I'm sure everyone living in a 10 mile radius will be delighted by the increased noise floor.
It's more like an alternative to LoRa and Sigfox: "It’s an open standard wireless network technology operating in the 850-950 MHz range. By operating in the sub-GHz range, this ultra-low-power wireless protocol can connect more IoT devices at much longer distances and much lower power than traditional Wi-Fi. The protocol is ratified by the IEEE 802.11ah task group and dubbed Wi-Fi HaLow® by the Wi-Fi Alliance. "
> With the Wi-Fi HaLow’s 9.9 mile range, you could connect to your home Wi-Fi at work, at the grocery store, and even inside your car throughout your ride.
If your house is far enough up the side of a mountain to provide a LOS path to all those places then yeah, sure.
Such a range would really increase the necessity of improved WiFi security.
If it has any initial success the tragedy of the commons will make it unusable unless you live on a farm. Up to 10 miles range from an omnidirectional antenna is only a feature until you realise home many people and their devices are within that range fighting it out for an average consumer. sigh
Finally, the same tragedy of the commons which brought us excessively bright headlights can now ruin the wireless spectrum.
9.9 miles if both sides of the link are on mountain tops with no buildings in the Fresnel zones.
That's 32.5 megabits/sec, not MB/s. It uses the 802.11ah standard.
… which is about 4MB/s
And halve that to get "real world" speeds.
I've already been using HaLow for years to link my in-laws house to our holiday cottage. I get ~14Mbps which is enough for my wife and I to work remotely for a few days.
I purchased a cheap "CCTV wireless bridge" from AliExpress and it works fine. Sure, I could be paranoid about the security, but honestly these devices are dumb and the goats in that village aren't astute at hacking obscure wireless signals.
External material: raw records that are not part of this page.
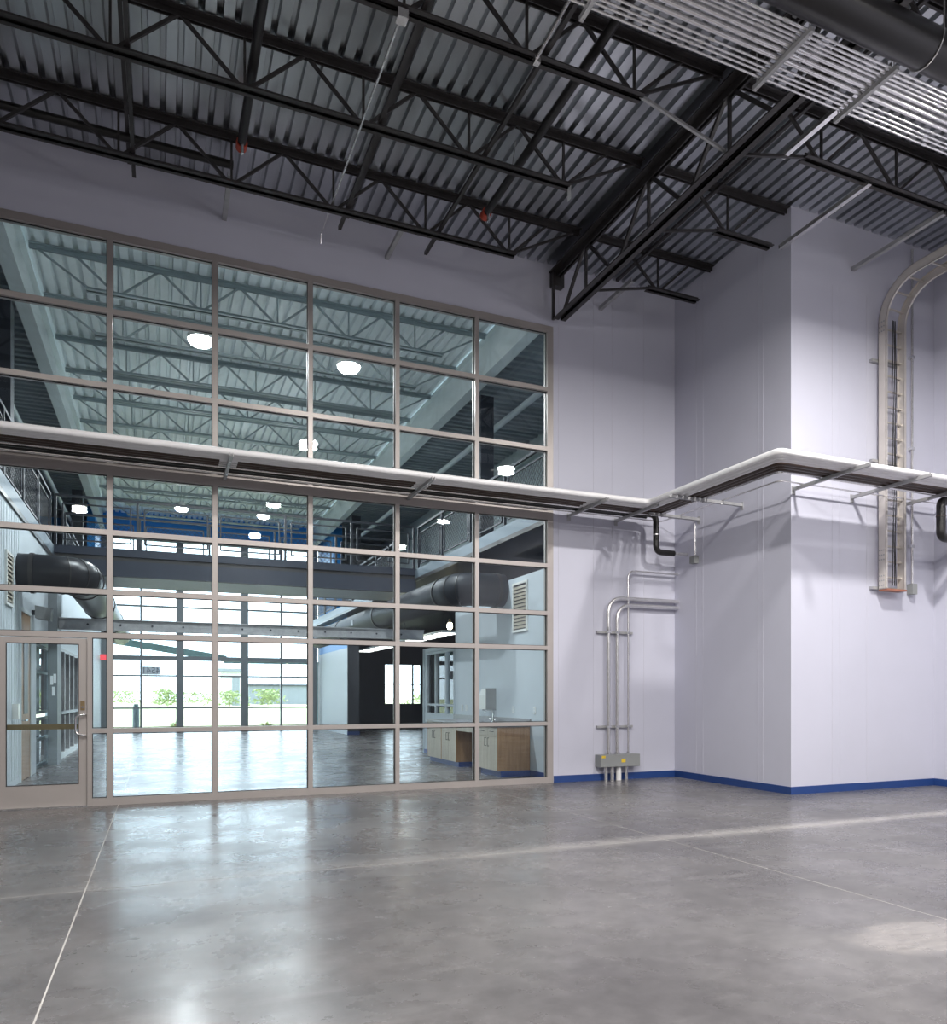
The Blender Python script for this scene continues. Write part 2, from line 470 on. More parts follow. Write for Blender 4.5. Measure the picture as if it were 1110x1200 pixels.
MB().tube(fillet([(-.875, YG+.02, 1.17), (-.875, YG-.06, 1.17), (-.985, YG-.06, 1.15), (-.985, YG-.06, .93), (-.875, YG-.06, .90), (-.875, YG+.02, .90)], .05), .013).build('pull_handle', 'chrome', d1, True)
lk = MB().box(-.935, -.885, YG+.008, YG+.02, 1.22, 1.34).build('lock_plate', 'bronze', d1)
MB().tube([(-.91, YG+.01, 1.26), (-.91, YG-.004, 1.26)], .014, 12).build('lock_cylinder', 'chrome', lk)
MB().box(DX0, DX1, YG-.02, YG+.09, 0, .012).build('threshold', 'chrome', d1)

# ------------------------------------------------------------------ near-room roof steel
def angle_pair(mb, axis, a0, a1, c, z, leg, th, gap, up):
    # two back-to-back angles; up=True: vertical legs rise from flat flange
    for s in (-1, 1):
        x_in = c + s*gap/2
        x_out = c + s*(gap/2+leg)
        xv = c + s*(gap/2+th)
        zf0, zf1 = (z, z+th) if up else (z-th, z)
        zv0, zv1 = (z, z+leg) if up else (z-leg, z)
        if axis == 'x':
            mb.box(a0, a1, x_in, x_out, zf0, zf1).box(a0, a1, x_in, xv, zv0, zv1)
        else:
            mb.box(x_in, x_out, a0, a1, zf0, zf1).box(x_in, xv, a0, a1, zv0, zv1)
    return mb
ZJT, ZJB = ZD-.005, 7.74
PAN = 1.27
def joist(y, x0, x1, bx0, bx1, label, m='black', zt=ZJT, zb=ZJB, phase=.18, group='black roof joists', brace=(True, True), cat='joist', low=False):
    t = thing('bar_joist', ((x0+x1)/2, y, zb), label, cat, group)
    angle_pair(MB(), 'x', x0, x1, y, zt, .07, .012, .03, False).build('top_chord', m, t)
    angle_pair(MB(), 'x', bx0, bx1, y, zb, .058, .012, .03, True).build('bottom_chord', m, t)
    k0 = math.ceil((bx0-phase)/PAN-.5); nodes = []
    k = k0
    while True:
        xb = phase+PAN/2+k*PAN
        if xb > bx1-.02: break
        if xb > bx0+.02: nodes.append(xb)
        k += 1
    for xb in nodes:
        for s in (-1, 1):
            xt = xb+s*PAN/2
            if x0+.05 < xt < x1-.05:
                MB().bar((xb+s*.03, y, zb+.02), (xt, y, zt-.03), .03, .034).build('web_member', m, t)
        MB().bar((xb, y, zb+.02), (xb, y, zt-.03), .025, .025).build('web_member', m, t)
    if brace[0]: MB().bar((bx0+.05, y, zb+.03), (x0-.07, y, 7.50) if low else (x0+.1, y, zt-.05), .03, .03).build('end_brace', m, t)
    if brace[1]: MB().bar((bx1-.05, y, zb+.03), (x1-.1, y, zt-.05), .03, .03).build('end_brace', m, t)
    return t
XG = 5.9
JY = [9.74, 8.17, 6.66, 5.12, 3.58, 2.04]
for i, y in enumerate(JY):
    joist(y, XL, XG-.12, XL, 4.72, 'black steel joist left of the girder, %s from the glazed wall' % ordinal(i), brace=(False, True))
    if y > YC:
        joist(y, XG+.12, XS-.01, 7.0, 7.97, 'short black steel joist between girder and side wall, %s from the glazed wall' % ordinal(i), phase=.22, brace=(True, False), low=True)
    else:
        joist(y, XG+.12, XR-.01, 7.0, XR-.4, 'black steel joist right of the girder, %s from the glazed wall' % ordinal(i), phase=.3, brace=(True, False), low=True)
tag(MB().bar((4.70, 6.66, 7.77), (XG-.06, 6.66, 7.50), .03, .03).build('chord_strut', 'dull'), 'grey strut from the third left joist to the girder bottom', 'strut')
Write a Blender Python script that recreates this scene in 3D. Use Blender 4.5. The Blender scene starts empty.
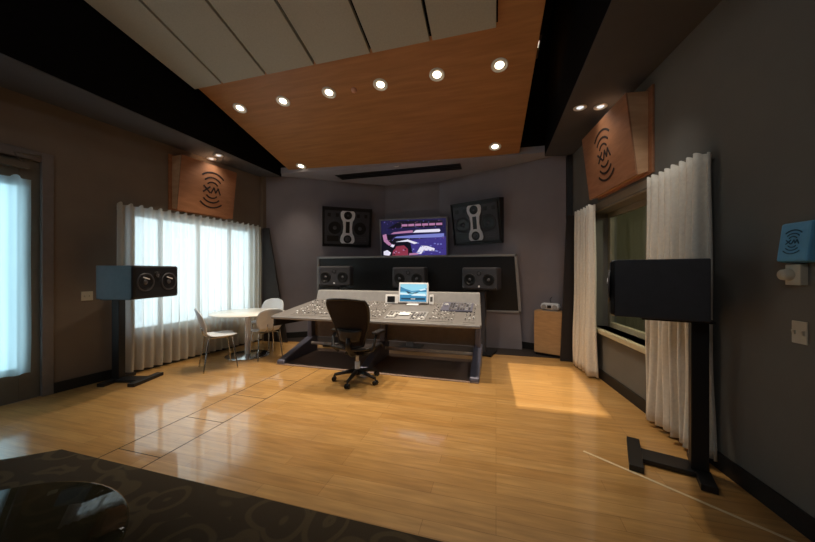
import bpy, bmesh, math, random
from mathutils import Vector, Matrix
random.seed(4)
C = bpy.context.scene.collection
PI = math.pi
R = math.radians

# ------------------------------------------------------------------ materials
def lin(c):
    out = []
    for v in c:
        v /= 255.0
        out.append(v / 12.92 if v <= 0.04045 else ((v + 0.055) / 1.055) ** 2.4)
    return out

class NT:
    def __init__(s, name):
        s.m = bpy.data.materials.new(name); s.m.use_nodes = True
        s.t = s.m.node_tree; s.n = s.t.nodes; s.l = s.t.links
        s.out = s.n['Material Output']; s.b = s.n['Principled BSDF']
    def new(s, typ, **kw):
        n = s.n.new(typ)
        for k, v in kw.items():
            if k in n.inputs: n.inputs[k].default_value = v
            else: setattr(n, k, v)
        return n
    def link(s, a, b): s.l.new(a, b)

def mat(name, col, rough=0.6, metal=0.0, var=0.12, scale=14.0, bump=0.0, coat=0.0, spec=0.5, emit=None, estr=0.0, stretch=(1, 1, 1)):
    """plain procedural surface: base colour with a little noise variation and optional bump"""
    t = NT(name)
    base = lin(col)
    tc = t.new('ShaderNodeTexCoord'); mp = t.new('ShaderNodeMapping'); mp.inputs['Scale'].default_value = stretch
    t.link(tc.outputs['Object'], mp.inputs['Vector'])
    nz = t.new('ShaderNodeTexNoise'); nz.inputs['Scale'].default_value = scale; nz.inputs['Detail'].default_value = 4
    t.link(mp.outputs['Vector'], nz.inputs['Vector'])
    cr = t.new('ShaderNodeValToRGB')
    cr.color_ramp.elements[0].position = 0.3; cr.color_ramp.elements[1].position = 0.7
    cr.color_ramp.elements[0].color = [c * (1 - var) for c in base] + [1]
    cr.color_ramp.elements[1].color = [min(1, c * (1 + var)) for c in base] + [1]
    t.link(nz.outputs['Fac'], cr.inputs['Fac']); t.link(cr.outputs['Color'], t.b.inputs['Base Color'])
    t.b.inputs['Roughness'].default_value = rough; t.b.inputs['Metallic'].default_value = metal
    t.b.inputs['Specular IOR Level'].default_value = spec
    t.b.inputs['Coat Weight'].default_value = coat
    if bump:
        bp = t.new('ShaderNodeBump'); bp.inputs['Strength'].default_value = bump; bp.inputs['Distance'].default_value = 0.01
        t.link(nz.outputs['Fac'], bp.inputs['Height']); t.link(bp.outputs['Normal'], t.b.inputs['Normal'])
    if emit:
        t.b.inputs['Emission Color'].default_value = lin(emit) + [1]; t.b.inputs['Emission Strength'].default_value = estr
    return t.m

def glow(name, col, strength):
    t = NT(name); t.b.inputs['Base Color'].default_value = (0.02, 0.02, 0.02, 1)
    t.b.inputs['Roughness'].default_value = 0.25
    t.b.inputs['Emission Color'].default_value = lin(col) + [1]; t.b.inputs['Emission Strength'].default_value = strength
    return t.m

def wood_floor():
    t = NT('maple_planks')
    tc = t.new('ShaderNodeTexCoord'); mp = t.new('ShaderNodeMapping')
    t.link(tc.outputs['Object'], mp.inputs['Vector'])
    br = t.new('ShaderNodeTexBrick')
    br.inputs['Scale'].default_value = 1.0; br.inputs['Brick Width'].default_value = 1.15; br.inputs['Row Height'].default_value = 0.115
    br.inputs['Mortar Size'].default_value = 0.0016; br.inputs['Mortar Smooth'].default_value = 0.6; br.inputs['Bias'].default_value = 0.0
    br.offset = 0.37; br.offset_frequency = 3
    br.inputs['Color1'].default_value = lin((212, 168, 106)) + [1]
    br.inputs['Color2'].default_value = lin((196, 150, 88)) + [1]
    br.inputs['Mortar'].default_value = lin((150, 106, 56)) + [1]
    t.link(mp.outputs['Vector'], br.inputs['Vector'])
    m2 = t.new('ShaderNodeMapping'); m2.inputs['Scale'].default_value = (1.3, 12, 1)
    t.link(tc.outputs['Object'], m2.inputs['Vector'])
    nz = t.new('ShaderNodeTexNoise'); nz.inputs['Scale'].default_value = 2.2; nz.inputs['Detail'].default_value = 6
    t.link(m2.outputs['Vector'], nz.inputs['Vector'])
    cr = t.new('ShaderNodeValToRGB'); cr.color_ramp.elements[0].position = 0.3; cr.color_ramp.elements[1].position = 0.75
    cr.color_ramp.elements[0].color = (0.74, 0.70, 0.64, 1); cr.color_ramp.elements[1].color = (1.08, 1.05, 1.0, 1)
    t.link(nz.outputs['Fac'], cr.inputs['Fac'])
    mx = t.new('ShaderNodeMix'); mx.data_type = 'RGBA'; mx.blend_type = 'MULTIPLY'; mx.inputs[0].default_value = 1.0
    t.link(br.outputs['Color'], mx.inputs[6]); t.link(cr.outputs['Color'], mx.inputs[7])
    t.link(mx.outputs[2], t.b.inputs['Base Color'])
    t.b.inputs['Roughness'].default_value = 0.33
    t.b.inputs['Coat Weight'].default_value = 1.0; t.b.inputs['Coat Roughness'].default_value = 0.06
    bp = t.new('ShaderNodeBump'); bp.inputs['Strength'].default_value = 0.12; bp.inputs['Distance'].default_value = 0.004
    t.link(nz.outputs['Fac'], bp.inputs['Height'])
    t.link(bp.outputs['Normal'], t.b.inputs['Normal'])
    return t.m

def veneer(name, c1, c2, stretch=(14, 1.2, 1.2), rough=0.45, scale=2.0):
    t = NT(name)
    tc = t.new('ShaderNodeTexCoord'); mp = t.new('ShaderNodeMapping'); mp.inputs['Scale'].default_value = stretch
    t.link(tc.outputs['Object'], mp.inputs['Vector'])
    nz = t.new('ShaderNodeTexNoise'); nz.inputs['Scale'].default_value = scale; nz.inputs['Detail'].default_value = 7; nz.inputs['Distortion'].default_value = 0.4
    t.link(mp.outputs['Vector'], nz.inputs['Vector'])
    cr = t.new('ShaderNodeValToRGB'); cr.color_ramp.elements[0].position = 0.32; cr.color_ramp.elements[1].position = 0.7
    cr.color_ramp.elements[0].color = lin(c1) + [1]; cr.color_ramp.elements[1].color = lin(c2) + [1]
    t.link(nz.outputs['Fac'], cr.inputs['Fac']); t.link(cr.outputs['Color'], t.b.inputs['Base Color'])
    t.b.inputs['Roughness'].default_value = rough
    return t.m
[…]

I'm using it at less than 1km, but that's because we're on a mountain and there's lots of trees that I have to cut through. I've previously tried 5GHz Ubiquiti gear but there's a particularly big tree I can't get through. I swapped out the omni-antenna for some UHF directional antennas to make it more selective.
Looks like this product is just a reference design for their silicon, I can't see anywhere you can actually buy it.
The compromise is bandwidth and data rate. 802.11ah operates in the 900MHz band.
That frequency band might not be very available for this service if NextNav gets their way. They are petitioning to get priority in the currently unlicensed 902-928MHz band.
https://www.eff.org/deeplinks/2024/09/nextnavs-callous-band-...
Its dissapointing there isnt any price information or similar.
I can see this being a huge benefit for the poorest and also quite helpful to bring pressure into mobile plans as they and ISPs compete directly with one another.
I can see this being a huge benefit for the poorest and also quite helpful to bring pressure into mobile plans as they and ISPs compete directly with one another.
Google promised to bring free WiFi to poor people in Chicago by putting access points in light poles.
It had a big press event with the mayor and all the media. Got millions in free publicity.
Then when it came time to actually build, Google bailed.
Might help to insist that kind of investment goes into escrow before the photoshoot.
In short - cool stuff, not there yet, perhaps never due to regulation.
Somehow my WiFi's ideal radius is 9.9 meters
Sounds like you want Bluetooth
Soon "war sitting" will replace "war driving."
> It relies on Sub-GHz frequency waves that travel long distances
Would this device interfere with LoRa devices operating in the same area?
Yes it's the same bands as lora
300mbps might be enough for 240p video, but that still sounds painfully slow.
Use a lossy video codec if you need 300Mb/s for 240p streaming or just double check your math before making a fool of yourself with exaggerated claims.
I can’t tell if this is a bad joke?
300Mbps supports a 4-person household all streaming 4k YouTube content simultaneously. Or two households streaming 4k Netflix content.
A lot of people still have 50Mbps or less speeds on their fixed broadband line and they’re streaming content just fine!
I have 400Mbps at home, I can play online games with 50ms ping and watch 1080p on YouTube, it's enough for most people.
I have 10Mbps at home, 50ms pings, and 1080p streaming.
On the plus side, it might finally create an incentive for decluttering websites... given enough adoption.